The former Fish market,
situated along the sea front at Trieste, on one side faces the nineteenth
century buildings of the Borgo Giuseppino
(the neoclassical area where many of the second generation architects of
Trieste’s fortunate nineteenth century architectural season worked) and on the
other side the sea.
It is a building from the
beginning of the twentieth century, particularly important both from an
architectural point of view and from a constructional point of view. It is an
example of eclectic architecture and technological experimentation using new
materials, a building deeply rooted in the memory of the townspeople.

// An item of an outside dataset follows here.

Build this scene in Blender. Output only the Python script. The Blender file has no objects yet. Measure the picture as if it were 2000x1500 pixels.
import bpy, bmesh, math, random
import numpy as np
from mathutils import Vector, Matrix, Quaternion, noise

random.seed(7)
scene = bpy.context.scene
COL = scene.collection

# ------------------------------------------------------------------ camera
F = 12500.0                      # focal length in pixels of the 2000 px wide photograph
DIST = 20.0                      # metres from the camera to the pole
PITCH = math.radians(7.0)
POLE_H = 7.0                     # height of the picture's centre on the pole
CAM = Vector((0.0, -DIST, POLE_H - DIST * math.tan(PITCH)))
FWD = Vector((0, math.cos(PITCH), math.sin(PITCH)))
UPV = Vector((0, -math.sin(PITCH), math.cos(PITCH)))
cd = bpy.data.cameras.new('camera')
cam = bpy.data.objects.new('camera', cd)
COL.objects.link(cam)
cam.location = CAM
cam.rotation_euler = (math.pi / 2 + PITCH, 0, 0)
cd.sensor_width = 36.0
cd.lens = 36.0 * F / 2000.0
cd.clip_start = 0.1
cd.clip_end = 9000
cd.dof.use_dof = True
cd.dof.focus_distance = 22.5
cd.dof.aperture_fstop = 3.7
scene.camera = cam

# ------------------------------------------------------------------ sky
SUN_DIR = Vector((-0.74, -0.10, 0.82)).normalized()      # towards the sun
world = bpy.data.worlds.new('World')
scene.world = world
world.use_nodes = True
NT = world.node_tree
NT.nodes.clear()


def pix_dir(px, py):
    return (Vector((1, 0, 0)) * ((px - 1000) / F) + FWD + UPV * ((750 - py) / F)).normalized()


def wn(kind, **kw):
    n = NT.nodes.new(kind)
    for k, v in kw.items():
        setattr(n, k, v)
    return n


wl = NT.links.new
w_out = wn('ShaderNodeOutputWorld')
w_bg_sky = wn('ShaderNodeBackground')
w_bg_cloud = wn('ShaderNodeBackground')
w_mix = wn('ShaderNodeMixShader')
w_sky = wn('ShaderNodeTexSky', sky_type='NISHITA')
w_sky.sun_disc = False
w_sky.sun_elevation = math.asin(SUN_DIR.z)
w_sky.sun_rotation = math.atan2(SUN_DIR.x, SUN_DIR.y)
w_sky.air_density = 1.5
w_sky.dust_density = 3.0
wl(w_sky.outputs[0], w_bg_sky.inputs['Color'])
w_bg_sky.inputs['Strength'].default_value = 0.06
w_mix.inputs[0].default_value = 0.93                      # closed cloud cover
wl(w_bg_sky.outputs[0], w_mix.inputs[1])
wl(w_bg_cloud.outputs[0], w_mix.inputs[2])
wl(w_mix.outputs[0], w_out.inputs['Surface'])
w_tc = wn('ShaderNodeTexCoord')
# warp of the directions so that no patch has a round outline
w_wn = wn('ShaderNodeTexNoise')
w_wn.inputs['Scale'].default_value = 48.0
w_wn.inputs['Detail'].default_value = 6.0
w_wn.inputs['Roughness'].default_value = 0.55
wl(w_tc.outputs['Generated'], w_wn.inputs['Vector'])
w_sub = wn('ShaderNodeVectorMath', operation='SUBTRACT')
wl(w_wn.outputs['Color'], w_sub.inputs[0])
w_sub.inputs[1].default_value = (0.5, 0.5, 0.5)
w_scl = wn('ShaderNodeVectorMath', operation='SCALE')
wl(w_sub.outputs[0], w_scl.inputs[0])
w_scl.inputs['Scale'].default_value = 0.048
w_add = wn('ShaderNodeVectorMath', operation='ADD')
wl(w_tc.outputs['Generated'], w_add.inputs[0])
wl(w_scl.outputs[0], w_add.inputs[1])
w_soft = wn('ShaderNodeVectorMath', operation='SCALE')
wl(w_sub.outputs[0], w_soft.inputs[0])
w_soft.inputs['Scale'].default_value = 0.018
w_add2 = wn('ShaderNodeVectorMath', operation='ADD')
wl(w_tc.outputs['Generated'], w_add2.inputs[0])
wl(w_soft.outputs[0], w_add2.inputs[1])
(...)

An architecture which, for
these reasons, does not allow any formal and functional re-thinking which would
distort its intrinsic meaning.
The project therefore
tried, on the one hand, to emphasize and underline the existing
characteristics, and on the other to give exhaustive answers, in functional and
formal terms, to the proposed theme.
Architecture plays on and
exalts differences. On the re-invention, therefore, of the object.
Built as a “non-invasive”
structure and intended to be “transparent”, the project makes wide use of glass
and does not alter the historic structure, maintaining unchanged both its
geometry and constructional characteristics.
In particular the external
appearance of the building is completely preserved and the versatility of its
interior is enhanced, using, by means of pathways, galleries and exhibition
floors on different levels, all the space available. The building preserves and
in some ways accentuates the present “transparency” created by the wide use of
glass.
By proposing the theme of
pathways, the project wants to return to the theme of narration, and take the
visitor through the area of the old fish market, to appreciate its intrinsic
values, even those still unexplored, through the three dimensions which the
planned pathway accentuates. The theme of glass, which strikes one immediately,
celebrates its transparency and “openness”, its real reflecting capacity,
creating numerous different perspectives in space.
A “multiple space”,
consequential, made up of different floors, transparent layers.
The idea for the project
came after a careful study of the remaining, pre-existing features that the
space contains, even in relation to the surrounding urban system.
Some directrixes: first of all the sloping axis of via
Torino, with the right angled fabric of Borgo Giuseppino and particularly
piazza Venezia, a public meeting place joining together the ex fish market and
the Pasquale Revoltella Museum Of Modern and Contemporary Art; but also some
directrixes/lines of strength inside the building, lines taken diagrammatically
from the main pathways and from the structure, and re-proposed, with a spatial
value, as the leitmotiv for reading and interpreting the space.